The recognition of the power of the states to regulate commerce within certain limits is a recognition that there are matters of local concern which may properly be subject to state regulation and which, because of their local character, as well as their number and diversity, can never be adequately dealt with by Congress. Such regulation, so long as it does not impede the free flow of commerce, may properly be and for the most part has been left to the states by the decisions of this Court.
In this case the traditional test of the limit of state action by inquiring whether the interference with commerce is direct or indirect seems to me too mechanical, too uncertain in its application, and too remote from actualities, to be of value. In thus making use of the expressions, "direct" and "indirect interference" with commerce, we are doing little more than using labels to describe a result rather than any trustworthy formula by which it is reached.

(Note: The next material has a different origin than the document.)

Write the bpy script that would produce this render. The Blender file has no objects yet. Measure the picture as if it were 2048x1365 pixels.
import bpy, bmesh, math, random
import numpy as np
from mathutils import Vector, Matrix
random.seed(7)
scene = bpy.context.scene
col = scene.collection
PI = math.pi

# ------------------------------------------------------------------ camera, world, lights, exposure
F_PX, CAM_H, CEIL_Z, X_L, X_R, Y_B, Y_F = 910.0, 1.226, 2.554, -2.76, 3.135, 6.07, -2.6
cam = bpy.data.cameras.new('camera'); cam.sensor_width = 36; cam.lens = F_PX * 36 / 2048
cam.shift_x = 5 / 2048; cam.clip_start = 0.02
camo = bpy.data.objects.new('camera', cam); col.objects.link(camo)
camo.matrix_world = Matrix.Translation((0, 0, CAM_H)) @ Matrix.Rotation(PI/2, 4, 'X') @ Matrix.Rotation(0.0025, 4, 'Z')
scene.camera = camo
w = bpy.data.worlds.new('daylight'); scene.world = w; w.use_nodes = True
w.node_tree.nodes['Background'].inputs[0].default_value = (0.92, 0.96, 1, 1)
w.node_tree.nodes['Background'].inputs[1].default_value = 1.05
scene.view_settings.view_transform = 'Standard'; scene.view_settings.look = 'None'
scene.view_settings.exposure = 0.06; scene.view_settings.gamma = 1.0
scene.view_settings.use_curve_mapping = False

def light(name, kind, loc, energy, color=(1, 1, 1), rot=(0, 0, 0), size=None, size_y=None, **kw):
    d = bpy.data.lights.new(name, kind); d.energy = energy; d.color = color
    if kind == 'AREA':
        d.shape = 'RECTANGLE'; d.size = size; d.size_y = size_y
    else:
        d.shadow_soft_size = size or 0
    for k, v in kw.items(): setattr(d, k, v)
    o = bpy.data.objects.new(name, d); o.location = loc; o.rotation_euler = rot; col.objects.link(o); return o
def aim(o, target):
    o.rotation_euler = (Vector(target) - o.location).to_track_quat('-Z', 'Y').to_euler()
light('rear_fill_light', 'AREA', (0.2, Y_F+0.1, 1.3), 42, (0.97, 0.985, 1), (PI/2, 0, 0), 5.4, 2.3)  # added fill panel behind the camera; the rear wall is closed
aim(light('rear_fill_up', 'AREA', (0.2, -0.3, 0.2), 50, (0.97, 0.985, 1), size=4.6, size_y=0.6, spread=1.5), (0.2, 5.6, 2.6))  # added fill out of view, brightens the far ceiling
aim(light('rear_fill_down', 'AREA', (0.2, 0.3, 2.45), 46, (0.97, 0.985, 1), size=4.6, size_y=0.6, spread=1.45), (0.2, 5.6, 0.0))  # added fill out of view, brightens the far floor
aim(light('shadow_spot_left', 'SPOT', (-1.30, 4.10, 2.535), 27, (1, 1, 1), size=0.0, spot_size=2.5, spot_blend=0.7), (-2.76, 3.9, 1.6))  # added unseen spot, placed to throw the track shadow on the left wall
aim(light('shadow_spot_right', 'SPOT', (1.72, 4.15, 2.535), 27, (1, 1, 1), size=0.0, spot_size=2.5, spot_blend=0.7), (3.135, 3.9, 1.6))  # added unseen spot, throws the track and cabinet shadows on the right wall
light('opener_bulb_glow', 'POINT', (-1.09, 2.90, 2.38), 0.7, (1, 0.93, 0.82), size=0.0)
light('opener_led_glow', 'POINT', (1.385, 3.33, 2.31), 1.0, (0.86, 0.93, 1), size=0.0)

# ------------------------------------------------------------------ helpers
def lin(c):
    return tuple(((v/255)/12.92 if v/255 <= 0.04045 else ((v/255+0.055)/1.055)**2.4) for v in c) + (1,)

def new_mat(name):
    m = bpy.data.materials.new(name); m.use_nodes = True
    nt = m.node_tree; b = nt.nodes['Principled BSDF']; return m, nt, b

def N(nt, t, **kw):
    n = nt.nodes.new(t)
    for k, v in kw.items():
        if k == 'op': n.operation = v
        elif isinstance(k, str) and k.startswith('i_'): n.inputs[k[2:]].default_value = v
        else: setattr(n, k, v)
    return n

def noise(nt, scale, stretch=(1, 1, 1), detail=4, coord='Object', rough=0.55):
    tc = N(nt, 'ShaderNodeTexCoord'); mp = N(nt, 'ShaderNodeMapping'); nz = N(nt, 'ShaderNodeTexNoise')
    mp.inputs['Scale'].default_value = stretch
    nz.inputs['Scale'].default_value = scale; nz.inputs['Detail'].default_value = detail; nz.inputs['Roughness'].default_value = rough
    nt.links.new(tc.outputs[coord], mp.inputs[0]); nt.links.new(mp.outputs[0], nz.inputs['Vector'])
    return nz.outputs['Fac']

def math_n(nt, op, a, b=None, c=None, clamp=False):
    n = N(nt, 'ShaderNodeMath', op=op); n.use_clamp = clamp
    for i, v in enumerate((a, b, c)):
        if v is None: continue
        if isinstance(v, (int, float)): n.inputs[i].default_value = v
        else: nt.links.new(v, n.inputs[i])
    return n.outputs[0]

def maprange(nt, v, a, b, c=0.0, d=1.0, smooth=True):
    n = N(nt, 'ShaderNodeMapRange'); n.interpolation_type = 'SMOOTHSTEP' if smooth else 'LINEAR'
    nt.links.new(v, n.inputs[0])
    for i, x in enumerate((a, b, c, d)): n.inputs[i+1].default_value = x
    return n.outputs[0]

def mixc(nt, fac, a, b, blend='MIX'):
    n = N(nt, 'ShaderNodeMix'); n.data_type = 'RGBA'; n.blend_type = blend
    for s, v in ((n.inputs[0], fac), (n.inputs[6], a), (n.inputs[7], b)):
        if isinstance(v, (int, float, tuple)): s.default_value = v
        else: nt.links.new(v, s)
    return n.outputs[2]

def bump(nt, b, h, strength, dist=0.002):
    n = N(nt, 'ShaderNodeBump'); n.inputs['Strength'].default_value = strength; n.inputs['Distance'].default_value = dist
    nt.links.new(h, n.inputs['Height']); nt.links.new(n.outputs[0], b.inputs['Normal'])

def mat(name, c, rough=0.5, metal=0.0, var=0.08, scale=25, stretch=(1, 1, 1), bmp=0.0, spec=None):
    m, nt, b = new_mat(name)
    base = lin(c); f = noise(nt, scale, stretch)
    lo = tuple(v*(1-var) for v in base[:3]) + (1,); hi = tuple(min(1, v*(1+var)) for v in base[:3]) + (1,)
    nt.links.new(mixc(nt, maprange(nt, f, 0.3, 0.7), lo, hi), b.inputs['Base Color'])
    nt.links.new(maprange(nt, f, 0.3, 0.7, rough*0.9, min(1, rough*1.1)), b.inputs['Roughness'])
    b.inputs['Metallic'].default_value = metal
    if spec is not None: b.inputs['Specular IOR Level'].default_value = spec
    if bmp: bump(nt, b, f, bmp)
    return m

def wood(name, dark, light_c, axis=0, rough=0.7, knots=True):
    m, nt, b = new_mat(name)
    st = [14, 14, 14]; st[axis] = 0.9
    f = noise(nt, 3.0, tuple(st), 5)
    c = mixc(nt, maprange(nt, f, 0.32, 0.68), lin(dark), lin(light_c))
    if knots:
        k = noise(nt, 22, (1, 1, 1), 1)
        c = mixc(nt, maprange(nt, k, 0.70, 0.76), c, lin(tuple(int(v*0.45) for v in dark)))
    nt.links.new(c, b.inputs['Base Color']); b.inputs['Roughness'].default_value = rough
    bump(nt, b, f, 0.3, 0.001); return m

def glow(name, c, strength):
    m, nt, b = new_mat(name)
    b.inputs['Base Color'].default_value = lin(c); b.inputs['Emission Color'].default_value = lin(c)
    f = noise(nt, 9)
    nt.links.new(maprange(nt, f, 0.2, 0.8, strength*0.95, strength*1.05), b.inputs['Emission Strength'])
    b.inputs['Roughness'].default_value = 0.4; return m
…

It is difficult to say that such permitted interferences as those enumerated in MR. JUSTICE BRANDEIS' opinion are less direct than the interference prohibited here. But it seems clear that those interferences not deemed forbidden are to be sustained, not because the effect on commerce is nominally indirect, but because a consideration of all the facts and circumstances, such as the nature of the regulation, its function, the character of the business involved and the actual effect on the flow of commerce, lead to the conclusion that the regulation concerns interests peculiarly local and does not infringe the national interest in maintaining the freedom of commerce across state lines.
I am not persuaded that the regulation here is more than local in character or that it interposes any barrier to commerce. Until Congress undertakes the protection of local communities from the dishonesty of the sellers of steamship tickets, it would seem that there is no adequate ground for holding that the regulation here involved is a prohibited interference with commerce.
MR. JUSTICE HOLMES and MR. JUSTICE BRANDEIS concur in this opinion.